_AVAILABLE RECORDS:_
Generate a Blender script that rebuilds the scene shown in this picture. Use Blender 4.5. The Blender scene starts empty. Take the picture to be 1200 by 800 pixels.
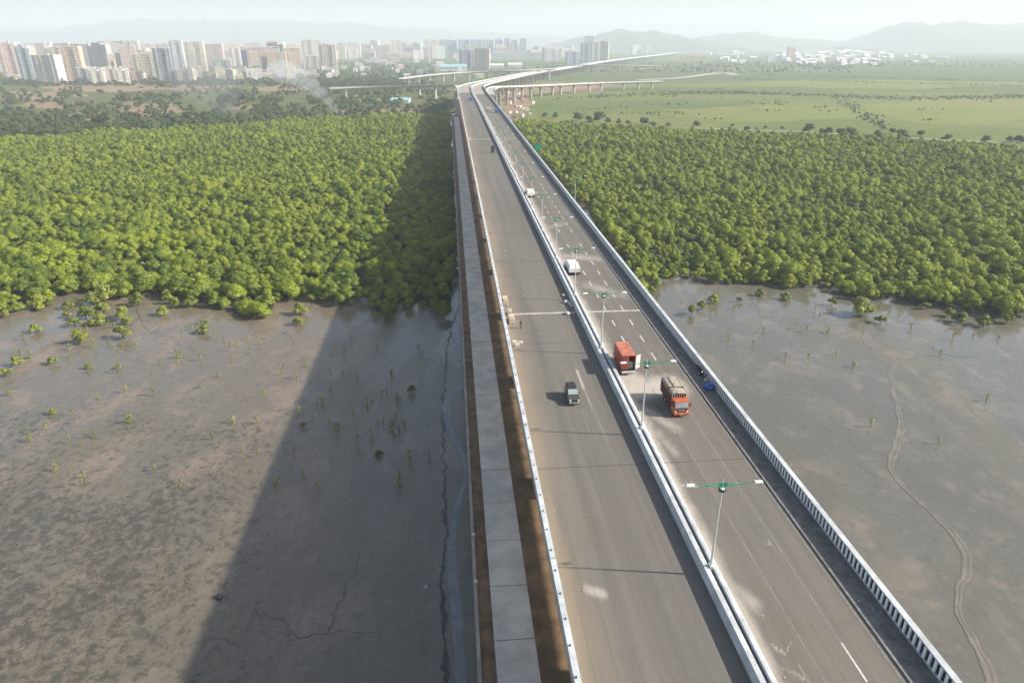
import bpy, bmesh, math, random
from mathutils import Vector, Matrix, noise
R = math.radians
rnd = random.Random(7)
scn = bpy.context.scene
col = scn.collection

# ------------------------------------------------------------------ camera, sky, sun, exposure
CAM_H = 76.0
PITCH = math.atan(350.0 / 800.0)
cam = bpy.data.cameras.new("camera")
cam.sensor_fit = 'HORIZONTAL'; cam.sensor_width = 36.0; cam.lens = 24.0
cam.clip_start = 0.5; cam.clip_end = 60000.0
camo = bpy.data.objects.new("camera", cam); col.objects.link(camo)
camo.location = (0, 0, CAM_H); camo.rotation_euler = (math.pi / 2 - PITCH, 0, 0)
scn.camera = camo

SUN_EL = R(32.0); SUN_AZ = R(94.5)          # azimuth from +Y towards +X
world = bpy.data.worlds.new("World"); scn.world = world; world.use_nodes = True
wn = world.node_tree
sky = wn.nodes.new("ShaderNodeTexSky"); sky.sky_type = 'NISHITA'; sky.sun_disc = False
sky.sun_elevation = SUN_EL; sky.sun_rotation = SUN_AZ
sky.air_density = 1.0; sky.dust_density = 2.0; sky.ozone_density = 0.5; sky.altitude = 50
bgn = [n for n in wn.nodes if n.type == 'BACKGROUND'][0]
wn.links.new(sky.outputs[0], bgn.inputs[0]); bgn.inputs[1].default_value = 0.097
sunl = bpy.data.lights.new("sun", 'SUN'); sunl.energy = 4.7; sunl.angle = R(1.0); sunl.color = (1.0, 0.93, 0.82)
suno = bpy.data.objects.new("sun", sunl); col.objects.link(suno)
sv = Vector((math.sin(SUN_AZ) * math.cos(SUN_EL), math.cos(SUN_AZ) * math.cos(SUN_EL), math.sin(SUN_EL)))
suno.rotation_euler = (-sv).to_track_quat('-Z', 'Y').to_euler(); suno.location = (200, -50, 300)
scn.view_settings.view_transform = 'Standard'; scn.view_settings.look = 'None'
scn.view_settings.gamma = 1.0; scn.view_settings.use_curve_mapping = False
scn.view_settings.exposure = 0.90
scn.render.engine = 'CYCLES'
cy = scn.cycles
cy.use_denoising = True; cy.max_bounces = 5; cy.diffuse_bounces = 2; cy.glossy_bounces = 2
cy.transmission_bounces = 3; cy.volume_bounces = 1; cy.transparent_max_bounces = 6
try: cy.denoiser = 'OPENIMAGEDENOISE'
except Exception: pass

# ------------------------------------------------------------------ helpers
FX = 800.0; SP, CP = math.sin(PITCH), math.cos(PITCH)
def at(x, y, z=0.0):
    """where the sight line through a point of the photograph meets the level z"""
    u, v = x - 600.0, y - 400.0
    dz = FX * SP + v * CP; dy = FX * CP - v * SP
    t = (CAM_H - z) / dz
    return Vector((u * t, dy * t, z))
def depth(y): return at(600, y, 0).y
def up_at(D, y):
    v = y - 400.0
    return CAM_H - D * (FX * SP + v * CP) / (FX * CP - v * SP)
def pix(p):
    dy = p[1]; dz = CAM_H - p[2]
    f = dy * CP + dz * SP; w = dz * CP - dy * SP
    return 600 + FX * p[0] / f, 400 + FX * w / f

class MB:
    def __init__(s): s.v = []; s.f = []; s.mi = []; s.uv = None; s.attr = {}
    def quad(s, a, b, c, d, m=0):
        n = len(s.v); s.v += [tuple(a), tuple(b), tuple(c), tuple(d)]; s.f.append((n, n+1, n+2, n+3)); s.mi.append(m)
    def hexa(s, p, m=0):
        n = len(s.v); s.v += [tuple(q) for q in p]
        for f in ((3,2,1,0),(4,5,6,7),(0,1,5,4),(1,2,6,5),(2,3,7,6),(3,0,4,7)):
            s.f.append(tuple(n+i for i in f)); s.mi.append(m)
    def box(s, x0, x1, y0, y1, z0, z1, m=0):
        s.hexa([(x0,y0,z0),(x1,y0,z0),(x1,y1,z0),(x0,y1,z0),(x0,y0,z1),(x1,y0,z1),(x1,y1,z1),(x0,y1,z1)], m)
    def frustum(s, b, t, m=0):
        (x0,x1,y0,y1,z0), (X0,X1,Y0,Y1,z1) = b, t
        s.hexa([(x0,y0,z0),(x1,y0,z0),(x1,y1,z0),(x0,y1,z0),(X0,Y0,z1),(X1,Y0,z1),(X1,Y1,z1),(X0,Y1,z1)], m)
    def extrude_x(s, prof, x0, x1, m=0):
        """side profile of (y, z), counter-clockwise seen from +x"""
        n = len(s.v); k = len(prof)
        s.v += [(x0, y, z) for y, z in prof] + [(x1, y, z) for y, z in prof]
        s.f.append(tuple(n + i for i in reversed(range(k)))); s.mi.append(m)
        s.f.append(tuple(n + k + i for i in range(k))); s.mi.append(m)
        for i in range(k):
            j = (i + 1) % k
            s.f.append((n+i, n+j, n+k+j, n+k+i)); s.mi.append(m)
    def cyl(s, p0, p1, r0, r1=None, k=10, m=0):
        r1 = r0 if r1 is None else r1
        p0, p1 = Vector(p0), Vector(p1); d = (p1 - p0).normalized()
        a = d.orthogonal().normalized(); b = d.cross(a); n = len(s.v)
        for p, r in ((p0, r0), (p1, r1)):
            for i in range(k):
                t = 2*math.pi*i/k; s.v.append(tuple(p + a*(r*math.cos(t)) + b*(r*math.sin(t))))
        for i in range(k):
            j = (i+1) % k; s.f.append((n+i, n+j, n+k+j, n+k+i)); s.mi.append(m)
        s.f.append(tuple(n+i for i in reversed(range(k)))); s.mi.append(m)
        s.f.append(tuple(n+k+i for i in range(k))); s.mi.append(m)
    def blob(s, c, r, m=0, seg=8, ring=5, jit=0.0, rr=None):
        c = Vector(c); n = len(s.v); rr = rr or rnd
        r = r if isinstance(r, (tuple, list)) else (r, r, r)
        s.v.append((c.x, c.y, c.z + r[2]))
        for i in range(1, ring):
            th = math.pi*i/ring
            for j in range(seg):
                ph = 2*math.pi*j/seg; q = 1 + rr.uniform(-jit, jit)
                s.v.append((c.x + r[0]*q*math.sin(th)*math.cos(ph), c.y + r[1]*q*math.sin(th)*math.sin(ph), c.z + r[2]*q*math.cos(th)))
        s.v.append((c.x, c.y, c.z - r[2])); last = len(s.v) - 1
        for j in range(seg):
            s.f.append((n, n+1+j, n+1+(j+1) % seg)); s.mi.append(m)
            b = n+1+(ring-2)*seg; s.f.append((last, b+(j+1) % seg, b+j)); s.mi.append(m)
            for i in range(ring-2):
                a = n+1+i*seg; s.f.append((a+j, a+seg+j, a+seg+(j+1) % seg, a+(j+1) % seg)); s.mi.append(m)
    def build(s, name, mats, parent=None, smooth=False, bevel=0.0):
        me = bpy.data.meshes.new(name); me.from_pydata(s.v, [], s.f)
        for m in (mats if isinstance(mats, (list, tuple)) else [mats]): me.materials.append(m)
        me.polygons.foreach_set("material_index", s.mi)
        if s.uv:
            ul = me.uv_layers.new(name="UVMap")
            for lp in me.loops: ul.data[lp.index].uv = s.uv[lp.vertex_index]
        for k, vals in s.attr.items():
            at_ = me.attributes.new(k, 'FLOAT', 'POINT'); at_.data.foreach_set("value", vals)
        if smooth: me.polygons.foreach_set("use_smooth", [True]*len(me.polygons))
        me.update()
        o = bpy.data.objects.new(name, me); col.objects.link(o)
        if parent: o.parent = parent
        if bevel:
            b = o.modifiers.new("bevel", 'BEVEL'); b.width = bevel; b.segments = 2; b.limit_method = 'ANGLE'
        return o
def tag(o, label, cat, group=None):
    o["label"] = label; o["category"] = cat
    if group: o["group"] = group
    return o
def structure(o): o["kind"] = "structure"; return o
def empty(name, loc, rz=0.0, label=None, cat=None, group=None):
    o = bpy.data.objects.new(name, None); col.objects.link(o); o.empty_display_size = 0.5
    o.location = loc; o.rotation_euler = (0, 0, rz)
    if label: tag(o, label, cat, group)
    return o
def copy_tree(root, loc, rz=0.0, sc=1.0, label=None, group=None):
    r = root.copy(); col.objects.link(r); r.location = loc; r.rotation_euler = (0, 0, rz)
    r.scale = (sc, sc, sc) if not isinstance(sc, (tuple, list)) else sc
    if label: r["label"] = label
    if group: r["group"] = group
    for ch in list(root.children):
        c = ch.copy(); col.objects.link(c); c.parent = r
        for g in list(ch.children):
            d = g.copy(); col.objects.link(d); d.parent = c
    return r

# ------------------------------------------------------------------ materials
class NT:
    def __init__(s, name):
        s.m = bpy.data.materials.new(name); s.m.use_nodes = True; s.t = s.m.node_tree; s.t.nodes.clear()
        s.out = s.n("ShaderNodeOutputMaterial")
    def n(s, typ, **kw):
        nd = s.t.nodes.new(typ)
        for k, v in kw.items(): setattr(nd, k, v)
        return nd
    def put(s, sock, v):
        if isinstance(v, bpy.types.NodeSocket): s.t.links.new(v, sock)
        elif isinstance(v, (int, float)) and sock.type == 'RGBA': sock.default_value = (v, v, v, 1)
        elif isinstance(v, (tuple, list)) and sock.type == 'RGBA' and len(v) == 3: sock.default_value = (*v, 1)
        else: sock.default_value = v
    def math(s, op, a, b=0.0, c=0.0, clamp=False):
        nd = s.n("ShaderNodeMath", operation=op, use_clamp=clamp)
        for i, x in enumerate((a, b, c)): s.put(nd.inputs[i], x)
        return nd.outputs[0]
    def mix(s, f, a, b, mode='MIX'):
        nd = s.n("ShaderNodeMix", data_type='RGBA', blend_type=mode)
        s.put(nd.inputs[0], f); s.put(nd.inputs[6], a); s.put(nd.inputs[7], b)
        return nd.outputs[2]
    def coord(s, kind="Object"):
        return s.n("ShaderNodeTexCoord").outputs[kind]
    def pos(s): return s.n("ShaderNodeNewGeometry").outputs["Position"]
    def uv(s): return s.n("ShaderNodeUVMap", uv_map="UVMap").outputs[0]
    def mapping(s, v, sc=(1,1,1), rot=(0,0,0), loc=(0,0,0)):
        nd = s.n("ShaderNodeMapping"); s.put(nd.inputs[0], v); nd.inputs["Scale"].default_value = sc
        nd.inputs["Rotation"].default_value = rot; nd.inputs["Location"].default_value = loc
        return nd.outputs[0]
    def noise(s, v, scale, detail=4.0, rough=0.55, dist=0.0):
        nd = s.n("ShaderNodeTexNoise"); s.put(nd.inputs["Vector"], v); nd.inputs["Scale"].default_value = scale
        nd.inputs["Detail"].default_value = detail; nd.inputs["Roughness"].default_value = rough
        nd.inputs["Distortion"].default_value = dist
        return nd.outputs["Fac"]
    def ramp(s, f, a, b, lo=0.0, hi=1.0):
        nd = s.n("ShaderNodeMapRange", clamp=True, interpolation_type='SMOOTHSTEP'); s.put(nd.inputs[0], f)
        for i, x in enumerate((a, b, lo, hi)): s.put(nd.inputs[i+1], x)
        return nd.outputs[0]
    def attr(s, name): return s.n("ShaderNodeAttribute", attribute_name=name).outputs["Fac"]
    def sep(s, v):
        nd = s.n("ShaderNodeSeparateXYZ"); s.put(nd.inputs[0], v); return nd.outputs
    def bsdf(s, color, rough=0.7, metal=0.0, spec=0.4, bump=None, bstr=0.3, bdist=0.05):
        b = s.n("ShaderNodeBsdfPrincipled"); s.put(b.inputs["Base Color"], color); s.put(b.inputs["Roughness"], rough)
        s.put(b.inputs["Metallic"], metal); s.put(b.inputs["Specular IOR Level"], spec)
        if bump is not None:
            bn = s.n("ShaderNodeBump"); bn.inputs["Strength"].default_value = bstr; bn.inputs["Distance"].default_value = bdist
            s.put(bn.inputs["Height"], bump); s.t.links.new(bn.outputs[0], b.inputs["Normal"])
        s.t.links.new(b.outputs[0], s.out.inputs[0]); return s.m
MATS = {}
def plain(name, c, rough=0.6, metal=0.0, var=0.25, scale=1.2, spec=0.4):
    """paint, plastic or metal with uneven wear"""
    if name in MATS: return MATS[name]
    t = NT(name); f = t.noise(t.coord(), scale, 5, 0.65)
    dark = tuple(x*(1-var) for x in c); lite = tuple(min(1, x*(1+var*0.6)) for x in c)
    cc = t.mix(t.ramp(f, 0.3, 0.7), dark, lite)
    MATS[name] = t.bsdf(cc, t.ramp(f, 0.3, 0.7, rough*0.85, min(1, rough*1.15)), metal, spec)
    return MATS[name]

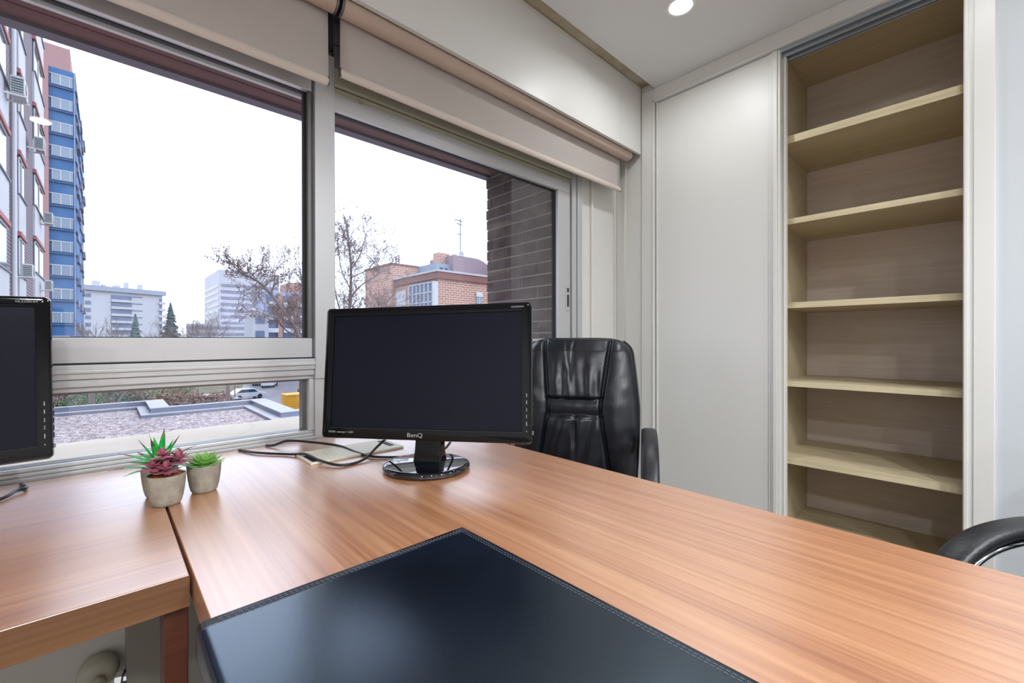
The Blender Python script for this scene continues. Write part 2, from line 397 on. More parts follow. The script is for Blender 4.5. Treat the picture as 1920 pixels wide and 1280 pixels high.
w2, mk2 = window('window_2', 'right aluminium window looking onto the brick pier, behind the centre monitor', .528, 1.70, .53, 1.696, 1.781, .533, 1.598)
# centre post
po = MB().box(.468, .528, 1.383, 1.47, .932, 1.94).box(.468, .528, 1.388, 1.47, .745, .932).box(.494, .497, 1.386, 1.39, .757, .932)
struct(po.build('trim_4', m_alu, bevel=.002), 'aluminium post between the two windows', 'window post')
# right jamb profiles
ja = MB().box(1.704, 1.738, 1.385, 1.47, .757, 1.93).box(1.741, 1.778, 1.380, 1.47, .757, 1.93).box(1.70, 1.741, 1.40, 1.47, .757, 1.93).box(1.704, 1.778, 1.388, 1.47, .745, .757)
struct(ja.build('trim_5', m_alu, bevel=.0015), 'vertical aluminium jamb profiles right of the window', 'window jamb')
# latch on the right sash stile
la = MB().box(1.664, 1.686, 1.3885, 1.394, 1.195, 1.325)
lo_ = la.build('sash_latch', m_chrome, bevel=.001); lo_.parent = w2; lo_.matrix_parent_inverse = Matrix.Translation((-.528, -YW, -.745))
lk = MB().box(1.669, 1.681, 1.3875, 1.389, 1.215, 1.275).box(1.669, 1.681, 1.3875, 1.389, 1.288, 1.308)
lk = lk.build('latch_slot', m_gask); lk.parent = lo_
for x_ in (.62, 1.56):
    e_ = MB().lathe([(.004, 0), (.008, 0), (.008, .004), (.004, .004)], 16, cap=False, mtx=Matrix.Translation((x_, 1.392, 1.835)) @ Matrix.Rotation(PI/2, 4, 'X')).build('track_eyelet', m_alup); e_.parent = w2
    e_.matrix_parent_inverse = Matrix.Translation((-.528, -YW, -.745))
# roller shutter bottom slats outside the glass
for (a, b_, nm) in ((-1.12, .50, 'left'), (.50, 1.66, 'right')):
    o = MB().box(a, b_, 1.495, 1.51, 1.835, 1.882).box(a, b_, 1.495, 1.508, 1.884, 1.98).build('roller_shutter', m_slat, bevel=.003)
    tag(o, 'pale bottom slat of the raised roller shutter outside the %s window' % nm, 'roller shutter')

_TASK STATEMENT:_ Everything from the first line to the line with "scn.camera = camo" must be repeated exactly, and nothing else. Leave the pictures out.

_FINISHED TASK:_
Generate a Blender script that rebuilds the scene shown in this picture. Use Blender 4.5. The Blender scene starts empty. Take the picture to be 1200 by 800 pixels.
import bpy, bmesh, math, random
from mathutils import Vector, Matrix, noise
R = math.radians
rnd = random.Random(7)
scn = bpy.context.scene
col = scn.collection

# ------------------------------------------------------------------ camera, sky, sun, exposure
CAM_H = 76.0
PITCH = math.atan(350.0 / 800.0)
cam = bpy.data.cameras.new("camera")
cam.sensor_fit = 'HORIZONTAL'; cam.sensor_width = 36.0; cam.lens = 24.0
cam.clip_start = 0.5; cam.clip_end = 60000.0
camo = bpy.data.objects.new("camera", cam); col.objects.link(camo)
camo.location = (0, 0, CAM_H); camo.rotation_euler = (math.pi / 2 - PITCH, 0, 0)
scn.camera = camo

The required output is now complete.